Entries taken from a collection:
::::::

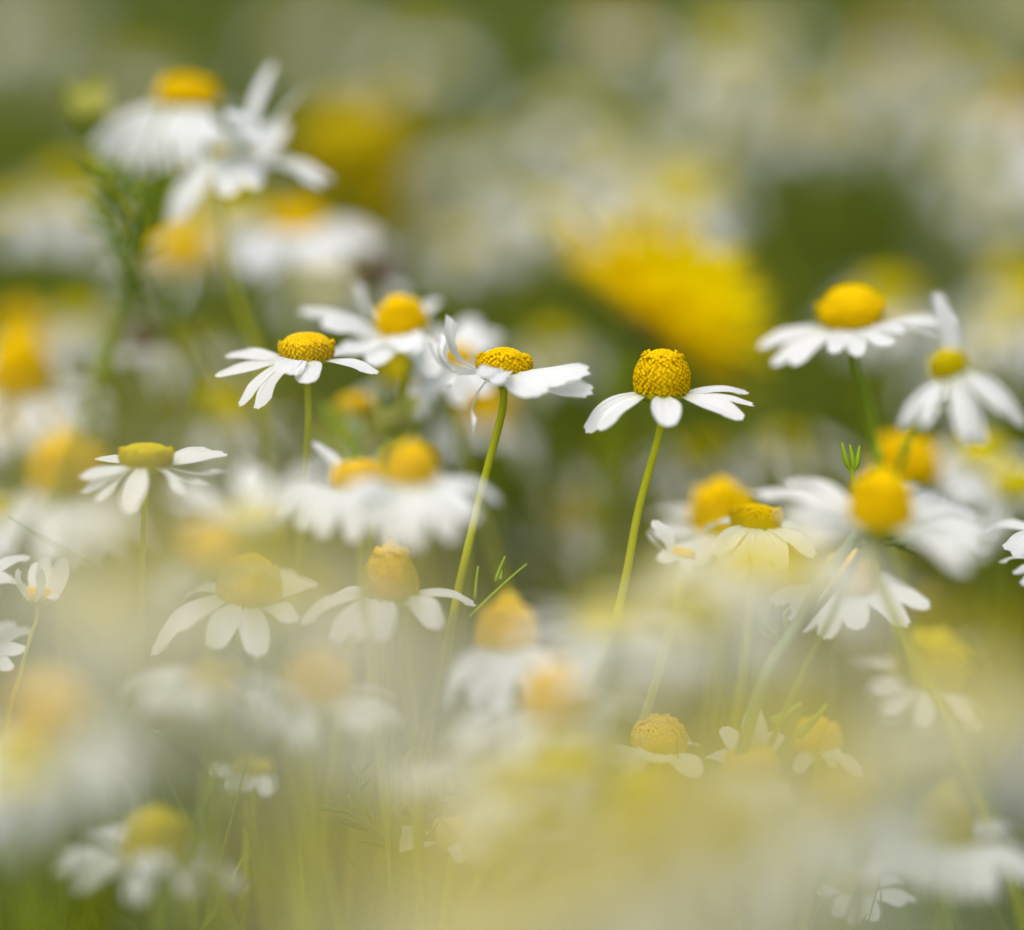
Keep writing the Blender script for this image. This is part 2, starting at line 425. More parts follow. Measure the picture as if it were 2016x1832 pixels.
flower(1732, 1030, 126, 118, 0.370, 'large blurred chamomile with tall orange cone above wide white skirt of petals', roll=3, tilt=10,
       shape='cone', detail=1, L=230, W=46, n=0, via=[(1738, 1150)],
       petals=[(1500, 965, -1), (1510, 985, -1), (1530, 1015, 1), (1560, 1065, 1), (1945, 1005, -1), (1920, 1060, 1), (1520, 1000, 1), (1540, 1040, 1), (1570, 940, -1), (1900, 980, -1), (1930, 1030, 1), (1900, 1090, 1), (1860, 1120, 1), (1830, 950, -1)])
flower(1782, 940, 130, 90, 0.452, 'orange chamomile cone looking over the shoulder of the wide-skirted flower', roll=4, tilt=12,
       shape='cone', detail=0, n=9, elev=-12, L=150, gap=[(60, 240)])
flower(1672, 1162, 105, 84, 0.416, 'chamomile below the wide skirt, cone partly crossed by a slanting green stem', roll=2, tilt=10,
       shape='cone', detail=1, L=130, W=54, n=0, via=[(1640, 1300), (1632, 1420)], smat='stem_grey',
       petals=[(1510, 1180, 1), (1530, 1210, 1), (1560, 1235, 1), (1605, 1250, 1), (1664, 1230, 1, 60), (1765, 1228, 1), (1818, 1190, 1), (1798, 1160, -1), (1590, 1160, -1)])
flower(1418, 1045, 122, 108, 0.436, 'blurred rounded orange cone standing left of a ragged flat disc', roll=2, tilt=9,
       shape='cone', detail=0, n=0, L=140, W=54, petals=[(1300, 1010, -1), (1285, 1060, 1), (1310, 1100, 1), (1370, 1120, 1), (1440, 1130, 1), (1500, 1110, 1)])
flower(1488, 1036, 104, 44, 0.409, 'ragged yellow disc rising in front of the rounded orange cone', roll=5, tilt=3,
       shape='drum', detail=2, n=0, L=120, W=40, closed=0.3, ring=0.6, petals=[(1400, 1090, 1), (1432, 1112, 1), (1480, 1120, 1), (1535, 1115, 1), (1585, 1095, 1), (1620, 1060, -1), (1390, 1050, -1)])
flower(1345, 1092, 50, 14, 0.392, 'low white chamomile whose curled petal tip pokes out left of the two yellow discs', roll=10, tilt=4,
       shape='dome', detail=1, n=0, L=80, W=36, petals=[(1274, 1046, 1, 16, -0.1, 40), (1290, 1024, -1, 36), (1295, 1100, 1), (1350, 1125, 1)])
flower(810, 948, 104, 84, 0.366, 'blurred domed chamomile, right one of the touching yellow pair', roll=0, tilt=7,
       shape='cone', detail=1, n=0, L=145, W=56, petals=[(690, 985, 1), (720, 1040, 1), (770, 1070, 1), (830, 1075, 1), (890, 1060, 1), (940, 1020, 1), (985, 985, -1), (900, 950, -1)])
flower(706, 956, 104, 50, 0.378, 'blurred flat chamomile, left one of the touching yellow pair', roll=-3, tilt=5,
       shape='flat', detail=1, n=0, L=140, W=46, petals=[(540, 992, 1, 36), (560, 1010, 1, 36), (600, 1035, 1), (640, 1050, 1), (700, 1060, 1), (618, 868, -1, 34, 0.05, 20), (780, 1040, 1)])
flower(487, 1180, 132, 96, 0.400, 'veiled chamomile tilted back to show brown florets under its yellow cone', roll=10, tilt=8,
       shape='cone', detail=2, n=0, L=128, W=52, closed=0.2, ring=0.35, via=[(500, 1290, 0.41), (515, 1420, 0.44)],
       petals=[(298, 1286, 1, 34), (310, 1258, 1, 36), (352, 1230, 1, 40), (430, 1268, 1, 56), (515, 1283, 1, 58, 0.08), (600, 1215, 1, 44), (612, 1150, -1, 56), (560, 1130, -1), (350, 1180, -1)])
flower(422, 1088, 108, 72, 0.338, 'soft yellow dome floating over the veiled tilted flower', roll=-4, tilt=8,
       shape='dome', detail=1, n=9, elev=-38, L=120, gap=[(20, 160)])
flower(768, 1168, 122, 112, 0.394, 'egg-shaped chamomile cone with drooping petals, seen through pale haze of nearer flowers', roll=1, tilt=7,
       shape='point', detail=2, n=0, L=128, W=46, closed=0.08, ring=0.16, via=[(766, 1320, 0.405), (768, 1500, 0.435)],
       petals=[(592, 1226, 1, 34, 0.14), (636, 1188, -1, 30, 0.1), (664, 1260, 1, 46, 0.1), (706, 1250, 1, 44, 0.06), (880, 1222, 1, 54, 0.12), (935, 1190, -1, 34, 0.08), (760, 1250, 1, 46)])
flower(998, 1268, 128, 112, 0.376, 'tall egg-shaped yellow cone between stems of the two sharpest flowers', roll=2, tilt=6,
       shape='point', detail=1, n=0, L=135, W=52, petals=[(900, 1340, 1), (940, 1370, 1), (990, 1385, 1), (1050, 1370, 1), (1090, 1330, 1), (880, 1390, 1, 30)])
flower(622, 1378, 132, 112, 0.356, 'blurred olive-yellow cone with single pale oval petal at its right foot', roll=3, tilt=7,
       shape='cone', detail=1, n=0, L=125, W=56, petals=[(560, 1440, 1), (605, 1460, 1), (720, 1440, 1, 60), (770, 1395, -1, 30), (540, 1410, -1), (780, 1420, 1, 40)])
flower(1092, 1405, 126, 118, 0.345, 'pale yellow cone melting into white petals below the egg-shaped cones', roll=4, tilt=8,
       shape='cone', detail=1, n=13, elev=-22, L=170)
flower(432, 1352, 100, 36, 0.350, 'small blurred yellow disc on broad white petals under the tilted flower', roll=2, tilt=7, shape='dome', detail=1, n=13, elev=-14, L=130)
flower(1296, 1476, 112, 66, 0.402, 'half-hidden bristly yellow dome with white petals lapped over its front', roll=6, tilt=7,
       shape='dome', detail=2, n=0, L=110, W=56, closed=0.05, ring=0.7, petals=[(1190, 1490, 1, 50), (1220, 1500, 1), (1270, 1480, 1, 70), (1382, 1482, -1, 40), (1360, 1512, 1)])
flower(1480, 1520, 110, 44, 0.392, 'pale veiled chamomile with broad blunt petal standing behind its disc', roll=-4, tilt=24,
       shape='flat', detail=1, n=0, L=105, W=52, petals=[(1502, 1402, -1, 56), (1545, 1452, -1, 46), (1398, 1500, -1, 40), (1420, 1560, 1), (1480, 1590, 1), (1550, 1570, 1), (1430, 1440, -1, 40)])
flower(1608, 1475, 96, 66, 0.412, 'orange-yellow cone crossed by a pointed bright green leaf', roll=3, tilt=8,
       shape='cone', detail=1, n=0, L=100, W=36, petals=[(1560, 1510, 1), (1640, 1480, 1, 34), (1625, 1500, 1, 24), (1680, 1520, 1)])
flower(1822, 1350, 140, 116, 0.440, 'blurred olive-yellow cone at the right, below a second yellow head', roll=16, tilt=10,
       shape='cone', detail=0, dmat='disc_green', n=0, L=120, W=52, petals=[(1690, 1320, -1), (1700, 1360, 1), (1720, 1400, 1), (1800, 1430, 1), (1900, 1420, 1)])
flower(1838, 1250, 130, 80, 0.500, 'darker yellow head half sunk behind the olive-yellow cone', roll=6, tilt=10, shape='dome', detail=0, dmat='disc_green', n=6, elev=-30)
flower(896, 1652, 96, 46, 0.402, 'low chamomile lying by thread leaves near the bottom, petals flat and folded', roll=8, tilt=9,
       shape='dome', detail=2, n=0, L=95, W=40, closed=0.3, ring=0.6, petals=[(752, 1645, -1, 34), (775, 1665, 1, 40), (1000, 1650, -1, 40), (905, 1682, 1, 26, 0.2, 30), (940, 1672, 1, 22, -0.1), (970, 1668, 1, 34)])
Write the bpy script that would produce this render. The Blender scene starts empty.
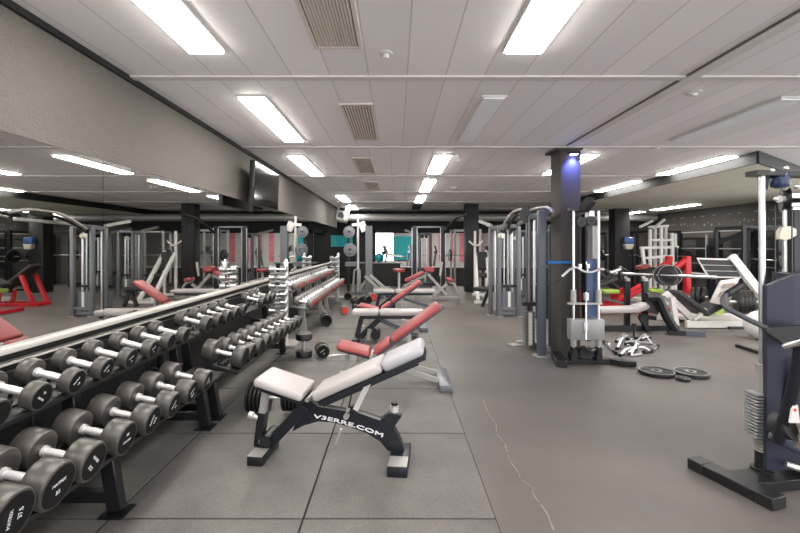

::::::

**Given instruction**
Set down the records in full and exactly. Do not carry over any image.

**Task response**
Keep writing the Blender script for this image. This is part 2, starting at line 425. More parts follow. Measure the picture as if it were 2016x1832 pixels.
flower(1732, 1030, 126, 118, 0.370, 'large blurred chamomile with tall orange cone above wide white skirt of petals', roll=3, tilt=10,
       shape='cone', detail=1, L=230, W=46, n=0, via=[(1738, 1150)],
       petals=[(1500, 965, -1), (1510, 985, -1), (1530, 1015, 1), (1560, 1065, 1), (1945, 1005, -1), (1920, 1060, 1), (1520, 1000, 1), (1540, 1040, 1), (1570, 940, -1), (1900, 980, -1), (1930, 1030, 1), (1900, 1090, 1), (1860, 1120, 1), (1830, 950, -1)])
flower(1782, 940, 130, 90, 0.452, 'orange chamomile cone looking over the shoulder of the wide-skirted flower', roll=4, tilt=12,
       shape='cone', detail=0, n=9, elev=-12, L=150, gap=[(60, 240)])
flower(1672, 1162, 105, 84, 0.416, 'chamomile below the wide skirt, cone partly crossed by a slanting green stem', roll=2, tilt=10,
       shape='cone', detail=1, L=130, W=54, n=0, via=[(1640, 1300), (1632, 1420)], smat='stem_grey',
       petals=[(1510, 1180, 1), (1530, 1210, 1), (1560, 1235, 1), (1605, 1250, 1), (1664, 1230, 1, 60), (1765, 1228, 1), (1818, 1190, 1), (1798, 1160, -1), (1590, 1160, -1)])
flower(1418, 1045, 122, 108, 0.436, 'blurred rounded orange cone standing left of a ragged flat disc', roll=2, tilt=9,
       shape='cone', detail=0, n=0, L=140, W=54, petals=[(1300, 1010, -1), (1285, 1060, 1), (1310, 1100, 1), (1370, 1120, 1), (1440, 1130, 1), (1500, 1110, 1)])
flower(1488, 1036, 104, 44, 0.409, 'ragged yellow disc rising in front of the rounded orange cone', roll=5, tilt=3,
       shape='drum', detail=2, n=0, L=120, W=40, closed=0.3, ring=0.6, petals=[(1400, 1090, 1), (1432, 1112, 1), (1480, 1120, 1), (1535, 1115, 1), (1585, 1095, 1), (1620, 1060, -1), (1390, 1050, -1)])
flower(1345, 1092, 50, 14, 0.392, 'low white chamomile whose curled petal tip pokes out left of the two yellow discs', roll=10, tilt=4,
       shape='dome', detail=1, n=0, L=80, W=36, petals=[(1274, 1046, 1, 16, -0.1, 40), (1290, 1024, -1, 36), (1295, 1100, 1), (1350, 1125, 1)])
flower(810, 948, 104, 84, 0.366, 'blurred domed chamomile, right one of the touching yellow pair', roll=0, tilt=7,
       shape='cone', detail=1, n=0, L=145, W=56, petals=[(690, 985, 1), (720, 1040, 1), (770, 1070, 1), (830, 1075, 1), (890, 1060, 1), (940, 1020, 1), (985, 985, -1), (900, 950, -1)])
flower(706, 956, 104, 50, 0.378, 'blurred flat chamomile, left one of the touching yellow pair', roll=-3, tilt=5,
       shape='flat', detail=1, n=0, L=140, W=46, petals=[(540, 992, 1, 36), (560, 1010, 1, 36), (600, 1035, 1), (640, 1050, 1), (700, 1060, 1), (618, 868, -1, 34, 0.05, 20), (780, 1040, 1)])
flower(487, 1180, 132, 96, 0.400, 'veiled chamomile tilted back to show brown florets under its yellow cone', roll=10, tilt=8,
       shape='cone', detail=2, n=0, L=128, W=52, closed=0.2, ring=0.35, via=[(500, 1290, 0.41), (515, 1420, 0.44)],
       petals=[(298, 1286, 1, 34), (310, 1258, 1, 36), (352, 1230, 1, 40), (430, 1268, 1, 56), (515, 1283, 1, 58, 0.08), (600, 1215, 1, 44), (612, 1150, -1, 56), (560, 1130, -1), (350, 1180, -1)])
flower(422, 1088, 108, 72, 0.338, 'soft yellow dome floating over the veiled tilted flower', roll=-4, tilt=8,
       shape='dome', detail=1, n=9, elev=-38, L=120, gap=[(20, 160)])
flower(768, 1168, 122, 112, 0.394, 'egg-shaped chamomile cone with drooping petals, seen through pale haze of nearer flowers', roll=1, tilt=7,
       shape='point', detail=2, n=0, L=128, W=46, closed=0.08, ring=0.16, via=[(766, 1320, 0.405), (768, 1500, 0.435)],
       petals=[(592, 1226, 1, 34, 0.14), (636, 1188, -1, 30, 0.1), (664, 1260, 1, 46, 0.1), (706, 1250, 1, 44, 0.06), (880, 1222, 1, 54, 0.12), (935, 1190, -1, 34, 0.08), (760, 1250, 1, 46)])
flower(998, 1268, 128, 112, 0.376, 'tall egg-shaped yellow cone between stems of the two sharpest flowers', roll=2, tilt=6,
       shape='point', detail=1, n=0, L=135, W=52, petals=[(900, 1340, 1), (940, 1370, 1), (990, 1385, 1), (1050, 1370, 1), (1090, 1330, 1), (880, 1390, 1, 30)])
flower(622, 1378, 132, 112, 0.356, 'blurred olive-yellow cone with single pale oval petal at its right foot', roll=3, tilt=7,
       shape='cone', detail=1, n=0, L=125, W=56, petals=[(560, 1440, 1), (605, 1460, 1), (720, 1440, 1, 60), (770, 1395, -1, 30), (540, 1410, -1), (780, 1420, 1, 40)])
flower(1092, 1405, 126, 118, 0.345, 'pale yellow cone melting into white petals below the egg-shaped cones', roll=4, tilt=8,
       shape='cone', detail=1, n=13, elev=-22, L=170)
flower(432, 1352, 100, 36, 0.350, 'small blurred yellow disc on broad white petals under the tilted flower', roll=2, tilt=7, shape='dome', detail=1, n=13, elev=-14, L=130)
flower(1296, 1476, 112, 66, 0.402, 'half-hidden bristly yellow dome with white petals lapped over its front', roll=6, tilt=7,
       shape='dome', detail=2, n=0, L=110, W=56, closed=0.05, ring=0.7, petals=[(1190, 1490, 1, 50), (1220, 1500, 1), (1270, 1480, 1, 70), (1382, 1482, -1, 40), (1360, 1512, 1)])
flower(1480, 1520, 110, 44, 0.392, 'pale veiled chamomile with broad blunt petal standing behind its disc', roll=-4, tilt=24,
       shape='flat', detail=1, n=0, L=105, W=52, petals=[(1502, 1402, -1, 56), (1545, 1452, -1, 46), (1398, 1500, -1, 40), (1420, 1560, 1), (1480, 1590, 1), (1550, 1570, 1), (1430, 1440, -1, 40)])
flower(1608, 1475, 96, 66, 0.412, 'orange-yellow cone crossed by a pointed bright green leaf', roll=3, tilt=8,
       shape='cone', detail=1, n=0, L=100, W=36, petals=[(1560, 1510, 1), (1640, 1480, 1, 34), (1625, 1500, 1, 24), (1680, 1520, 1)])
flower(1822, 1350, 140, 116, 0.440, 'blurred olive-yellow cone at the right, below a second yellow head', roll=16, tilt=10,
       shape='cone', detail=0, dmat='disc_green', n=0, L=120, W=52, petals=[(1690, 1320, -1), (1700, 1360, 1), (1720, 1400, 1), (1800, 1430, 1), (1900, 1420, 1)])
flower(1838, 1250, 130, 80, 0.500, 'darker yellow head half sunk behind the olive-yellow cone', roll=6, tilt=10, shape='dome', detail=0, dmat='disc_green', n=6, elev=-30)
flower(896, 1652, 96, 46, 0.402, 'low chamomile lying by thread leaves near the bottom, petals flat and folded', roll=8, tilt=9,
       shape='dome', detail=2, n=0, L=95, W=40, closed=0.3, ring=0.6, petals=[(752, 1645, -1, 34), (775, 1665, 1, 40), (1000, 1650, -1, 40), (905, 1682, 1, 26, 0.2, 30), (940, 1672, 1, 22, -0.1), (970, 1668, 1, 34)])
Write the bpy script that would produce this render. The Blender scene starts empty.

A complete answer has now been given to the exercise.